Faithful readers of this blog will recognize CRS and the '124 patent from other posts. Here is a list of the cases CRS has filed in this district since 2004:








March 2008
CRS LLC v. Valve Corp WA Western Donohue Patent Federal Question
Plaintiff: CRS LLC; Defendant: Valve Corp

June 7, 2007
CRS LLC v. IGN Entertainment Inc WA Western Zilly Patent Patent Infringement
Plaintiff: CRS LLC; Defendant: IGN Entertainment Inc

March 17, 2005
CRS, LLC v. Bitarts, LTD WA Western Lasnik Patent Patent Infringement


In the case against Valve, Judge Jones recently denied Valve's motion seeking bifurcation on liability and Damages. From Judge Jones' order:

Valve has offered no evidence to distinguish this action from any other civil case. First, Valve’s argument that it will succeed in avoiding liability is premised entirely on its observation that CRS and its predecessors in ownership of the patent-in-suit have failed in litigations against other defendants. Valve offers few details about these other litigations, and no basis for the court to conclude, at this stage, that a similar outcome is likely in this litigation. Second, while Valve seeks phased discovery, it does not seek to phase dispositive motions or bifurcate trial. Under those circumstances, there is no reason to expect that the court will receive a dispositive motion and rule on it before the damages phase of discovery would begin.

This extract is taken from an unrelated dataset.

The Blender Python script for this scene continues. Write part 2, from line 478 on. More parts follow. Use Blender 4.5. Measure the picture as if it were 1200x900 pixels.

Third, although Valve repeatedly decries the “time-consuming, burdensome, and expensive” nature of damages discovery (Mot. at 7), it offers no evidence that responding to CRS’s damages-related discovery requests will be particularly time-consuming, burdensome, or expensive. Discovery is inherently burdensome and time-consuming, and always comes at some cost to the parties; but the question for the court is whether the burden of the discovery is unreasonable. Without evidence that damages discovery will impose burdens that justify a departure from the ordinary rule that damages and liability discovery proceed simultaneously, there is no basis to grant Valve’s request.

The case against Bitarts Ltd. was stayed in view of the defendants' bankruptcy filing in may 2006, and it involved another patent, US 6,141,698.

The case against IGN relating to the '124 patent ended in a confidential settlement earlier this year as I reported here.

CRS is represented by local patent lawyer/litigator Bob Rhode.